Input records:
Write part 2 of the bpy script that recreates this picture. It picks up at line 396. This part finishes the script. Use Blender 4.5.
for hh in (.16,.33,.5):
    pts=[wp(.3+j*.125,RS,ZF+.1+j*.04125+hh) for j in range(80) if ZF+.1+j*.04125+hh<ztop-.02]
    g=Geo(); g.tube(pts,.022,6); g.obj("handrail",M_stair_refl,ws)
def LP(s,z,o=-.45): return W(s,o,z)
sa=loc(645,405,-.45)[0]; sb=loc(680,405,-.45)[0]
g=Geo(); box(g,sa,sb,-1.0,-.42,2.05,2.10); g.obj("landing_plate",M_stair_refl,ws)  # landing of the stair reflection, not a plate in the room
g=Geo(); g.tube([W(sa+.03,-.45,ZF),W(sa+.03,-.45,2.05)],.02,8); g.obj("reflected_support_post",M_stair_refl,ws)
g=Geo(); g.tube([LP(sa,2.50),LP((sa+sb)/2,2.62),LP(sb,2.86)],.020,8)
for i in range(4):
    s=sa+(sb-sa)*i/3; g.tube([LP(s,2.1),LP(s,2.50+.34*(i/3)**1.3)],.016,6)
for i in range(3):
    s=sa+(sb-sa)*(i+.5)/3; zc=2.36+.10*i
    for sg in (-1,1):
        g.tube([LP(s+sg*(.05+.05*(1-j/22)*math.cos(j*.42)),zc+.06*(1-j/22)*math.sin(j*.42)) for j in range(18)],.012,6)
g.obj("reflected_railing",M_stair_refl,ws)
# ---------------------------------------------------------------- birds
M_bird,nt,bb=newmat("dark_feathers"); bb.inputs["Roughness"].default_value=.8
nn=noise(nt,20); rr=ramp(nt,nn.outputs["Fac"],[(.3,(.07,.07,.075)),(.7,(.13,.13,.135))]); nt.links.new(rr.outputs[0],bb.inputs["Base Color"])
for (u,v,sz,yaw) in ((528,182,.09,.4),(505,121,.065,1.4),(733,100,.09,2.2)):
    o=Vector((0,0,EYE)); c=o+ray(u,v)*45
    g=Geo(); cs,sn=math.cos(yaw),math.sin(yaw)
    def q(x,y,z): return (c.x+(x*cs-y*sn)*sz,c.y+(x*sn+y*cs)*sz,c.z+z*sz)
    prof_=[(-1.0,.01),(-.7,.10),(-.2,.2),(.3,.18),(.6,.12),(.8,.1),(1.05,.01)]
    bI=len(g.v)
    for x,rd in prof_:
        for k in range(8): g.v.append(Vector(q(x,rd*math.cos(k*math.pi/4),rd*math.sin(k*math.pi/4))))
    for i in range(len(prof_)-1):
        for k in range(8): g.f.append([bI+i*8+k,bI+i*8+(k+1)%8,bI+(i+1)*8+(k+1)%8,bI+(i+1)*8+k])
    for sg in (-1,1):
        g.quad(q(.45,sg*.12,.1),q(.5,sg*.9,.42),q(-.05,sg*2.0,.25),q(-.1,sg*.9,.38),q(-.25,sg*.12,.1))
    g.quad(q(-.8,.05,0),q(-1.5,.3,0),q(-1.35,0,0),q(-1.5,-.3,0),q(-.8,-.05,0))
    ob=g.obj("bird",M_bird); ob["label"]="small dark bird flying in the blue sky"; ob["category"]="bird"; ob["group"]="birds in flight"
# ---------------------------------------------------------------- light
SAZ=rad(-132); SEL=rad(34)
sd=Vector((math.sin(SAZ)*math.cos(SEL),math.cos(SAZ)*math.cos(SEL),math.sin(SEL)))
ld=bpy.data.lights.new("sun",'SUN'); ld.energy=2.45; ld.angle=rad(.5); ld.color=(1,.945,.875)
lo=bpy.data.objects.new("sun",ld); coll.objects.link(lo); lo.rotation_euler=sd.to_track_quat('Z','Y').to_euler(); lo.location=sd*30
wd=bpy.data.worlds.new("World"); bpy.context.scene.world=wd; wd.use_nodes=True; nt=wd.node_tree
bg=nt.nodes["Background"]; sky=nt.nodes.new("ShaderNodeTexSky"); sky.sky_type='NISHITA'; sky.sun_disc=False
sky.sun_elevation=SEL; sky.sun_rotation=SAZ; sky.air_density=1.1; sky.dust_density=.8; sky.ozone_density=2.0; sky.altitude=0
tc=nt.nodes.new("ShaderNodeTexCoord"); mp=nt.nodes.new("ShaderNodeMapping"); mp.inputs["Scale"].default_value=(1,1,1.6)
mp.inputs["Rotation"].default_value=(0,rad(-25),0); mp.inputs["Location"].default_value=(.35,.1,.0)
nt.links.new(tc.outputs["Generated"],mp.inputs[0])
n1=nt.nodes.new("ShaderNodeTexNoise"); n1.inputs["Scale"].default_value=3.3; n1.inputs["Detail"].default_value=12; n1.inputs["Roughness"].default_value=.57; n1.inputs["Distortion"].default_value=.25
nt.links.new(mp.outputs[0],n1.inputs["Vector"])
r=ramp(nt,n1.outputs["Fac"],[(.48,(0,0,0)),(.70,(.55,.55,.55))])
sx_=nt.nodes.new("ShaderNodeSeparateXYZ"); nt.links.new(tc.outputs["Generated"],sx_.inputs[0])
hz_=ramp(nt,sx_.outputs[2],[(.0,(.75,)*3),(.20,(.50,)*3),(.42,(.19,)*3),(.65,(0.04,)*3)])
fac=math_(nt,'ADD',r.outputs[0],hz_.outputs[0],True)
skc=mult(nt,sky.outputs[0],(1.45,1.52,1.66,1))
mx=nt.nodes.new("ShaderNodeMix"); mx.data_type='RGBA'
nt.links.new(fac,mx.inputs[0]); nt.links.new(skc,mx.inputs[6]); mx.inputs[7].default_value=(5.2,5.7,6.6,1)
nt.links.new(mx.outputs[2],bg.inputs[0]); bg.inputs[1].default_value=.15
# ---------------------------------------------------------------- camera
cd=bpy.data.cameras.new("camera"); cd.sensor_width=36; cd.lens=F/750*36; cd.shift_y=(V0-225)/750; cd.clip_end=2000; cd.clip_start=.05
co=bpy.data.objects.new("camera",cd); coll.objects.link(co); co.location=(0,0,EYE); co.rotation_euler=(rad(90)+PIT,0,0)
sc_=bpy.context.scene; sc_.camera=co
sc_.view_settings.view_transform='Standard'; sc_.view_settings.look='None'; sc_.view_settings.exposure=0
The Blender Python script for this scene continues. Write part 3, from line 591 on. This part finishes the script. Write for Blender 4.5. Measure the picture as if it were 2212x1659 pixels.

Aim: All of the entries should be written out again exactly.

Answer to the task:
Write part 2 of the bpy script that recreates this picture. It picks up at line 396. This part finishes the script. Use Blender 4.5.
for hh in (.16,.33,.5):
    pts=[wp(.3+j*.125,RS,ZF+.1+j*.04125+hh) for j in range(80) if ZF+.1+j*.04125+hh<ztop-.02]
    g=Geo(); g.tube(pts,.022,6); g.obj("handrail",M_stair_refl,ws)
def LP(s,z,o=-.45): return W(s,o,z)
sa=loc(645,405,-.45)[0]; sb=loc(680,405,-.45)[0]
g=Geo(); box(g,sa,sb,-1.0,-.42,2.05,2.10); g.obj("landing_plate",M_stair_refl,ws)  # landing of the stair reflection, not a plate in the room
g=Geo(); g.tube([W(sa+.03,-.45,ZF),W(sa+.03,-.45,2.05)],.02,8); g.obj("reflected_support_post",M_stair_refl,ws)
g=Geo(); g.tube([LP(sa,2.50),LP((sa+sb)/2,2.62),LP(sb,2.86)],.020,8)
for i in range(4):
    s=sa+(sb-sa)*i/3; g.tube([LP(s,2.1),LP(s,2.50+.34*(i/3)**1.3)],.016,6)
for i in range(3):
    s=sa+(sb-sa)*(i+.5)/3; zc=2.36+.10*i
    for sg in (-1,1):
        g.tube([LP(s+sg*(.05+.05*(1-j/22)*math.cos(j*.42)),zc+.06*(1-j/22)*math.sin(j*.42)) for j in range(18)],.012,6)
g.obj("reflected_railing",M_stair_refl,ws)
# ---------------------------------------------------------------- birds
M_bird,nt,bb=newmat("dark_feathers"); bb.inputs["Roughness"].default_value=.8
nn=noise(nt,20); rr=ramp(nt,nn.outputs["Fac"],[(.3,(.07,.07,.075)),(.7,(.13,.13,.135))]); nt.links.new(rr.outputs[0],bb.inputs["Base Color"])
for (u,v,sz,yaw) in ((528,182,.09,.4),(505,121,.065,1.4),(733,100,.09,2.2)):
    o=Vector((0,0,EYE)); c=o+ray(u,v)*45
    g=Geo(); cs,sn=math.cos(yaw),math.sin(yaw)
    def q(x,y,z): return (c.x+(x*cs-y*sn)*sz,c.y+(x*sn+y*cs)*sz,c.z+z*sz)
    prof_=[(-1.0,.01),(-.7,.10),(-.2,.2),(.3,.18),(.6,.12),(.8,.1),(1.05,.01)]
    bI=len(g.v)
    for x,rd in prof_:
        for k in range(8): g.v.append(Vector(q(x,rd*math.cos(k*math.pi/4),rd*math.sin(k*math.pi/4))))
    for i in range(len(prof_)-1):
        for k in range(8): g.f.append([bI+i*8+k,bI+i*8+(k+1)%8,bI+(i+1)*8+(k+1)%8,bI+(i+1)*8+k])
    for sg in (-1,1):
        g.quad(q(.45,sg*.12,.1),q(.5,sg*.9,.42),q(-.05,sg*2.0,.25),q(-.1,sg*.9,.38),q(-.25,sg*.12,.1))
    g.quad(q(-.8,.05,0),q(-1.5,.3,0),q(-1.35,0,0),q(-1.5,-.3,0),q(-.8,-.05,0))
    ob=g.obj("bird",M_bird); ob["label"]="small dark bird flying in the blue sky"; ob["category"]="bird"; ob["group"]="birds in flight"
# ---------------------------------------------------------------- light
SAZ=rad(-132); SEL=rad(34)
sd=Vector((math.sin(SAZ)*math.cos(SEL),math.cos(SAZ)*math.cos(SEL),math.sin(SEL)))
ld=bpy.data.lights.new("sun",'SUN'); ld.energy=2.45; ld.angle=rad(.5); ld.color=(1,.945,.875)
lo=bpy.data.objects.new("sun",ld); coll.objects.link(lo); lo.rotation_euler=sd.to_track_quat('Z','Y').to_euler(); lo.location=sd*30
wd=bpy.data.worlds.new("World"); bpy.context.scene.world=wd; wd.use_nodes=True; nt=wd.node_tree
bg=nt.nodes["Background"]; sky=nt.nodes.new("ShaderNodeTexSky"); sky.sky_type='NISHITA'; sky.sun_disc=False
sky.sun_elevation=SEL; sky.sun_rotation=SAZ; sky.air_density=1.1; sky.dust_density=.8; sky.ozone_density=2.0; sky.altitude=0
tc=nt.nodes.new("ShaderNodeTexCoord"); mp=nt.nodes.new("ShaderNodeMapping"); mp.inputs["Scale"].default_value=(1,1,1.6)
mp.inputs["Rotation"].default_value=(0,rad(-25),0); mp.inputs["Location"].default_value=(.35,.1,.0)
nt.links.new(tc.outputs["Generated"],mp.inputs[0])
n1=nt.nodes.new("ShaderNodeTexNoise"); n1.inputs["Scale"].default_value=3.3; n1.inputs["Detail"].default_value=12; n1.inputs["Roughness"].default_value=.57; n1.inputs["Distortion"].default_value=.25
nt.links.new(mp.outputs[0],n1.inputs["Vector"])
r=ramp(nt,n1.outputs["Fac"],[(.48,(0,0,0)),(.70,(.55,.55,.55))])
sx_=nt.nodes.new("ShaderNodeSeparateXYZ"); nt.links.new(tc.outputs["Generated"],sx_.inputs[0])
hz_=ramp(nt,sx_.outputs[2],[(.0,(.75,)*3),(.20,(.50,)*3),(.42,(.19,)*3),(.65,(0.04,)*3)])
fac=math_(nt,'ADD',r.outputs[0],hz_.outputs[0],True)
skc=mult(nt,sky.outputs[0],(1.45,1.52,1.66,1))
mx=nt.nodes.new("ShaderNodeMix"); mx.data_type='RGBA'
nt.links.new(fac,mx.inputs[0]); nt.links.new(skc,mx.inputs[6]); mx.inputs[7].default_value=(5.2,5.7,6.6,1)
nt.links.new(mx.outputs[2],bg.inputs[0]); bg.inputs[1].default_value=.15
# ---------------------------------------------------------------- camera
cd=bpy.data.cameras.new("camera"); cd.sensor_width=36; cd.lens=F/750*36; cd.shift_y=(V0-225)/750; cd.clip_end=2000; cd.clip_start=.05
co=bpy.data.objects.new("camera",cd); coll.objects.link(co); co.location=(0,0,EYE); co.rotation_euler=(rad(90)+PIT,0,0)
sc_=bpy.context.scene; sc_.camera=co
sc_.view_settings.view_transform='Standard'; sc_.view_settings.look='None'; sc_.view_settings.exposure=0
The Blender Python script for this scene continues. Write part 3, from line 591 on. This part finishes the script. Write for Blender 4.5. Measure the picture as if it were 2212x1659 pixels.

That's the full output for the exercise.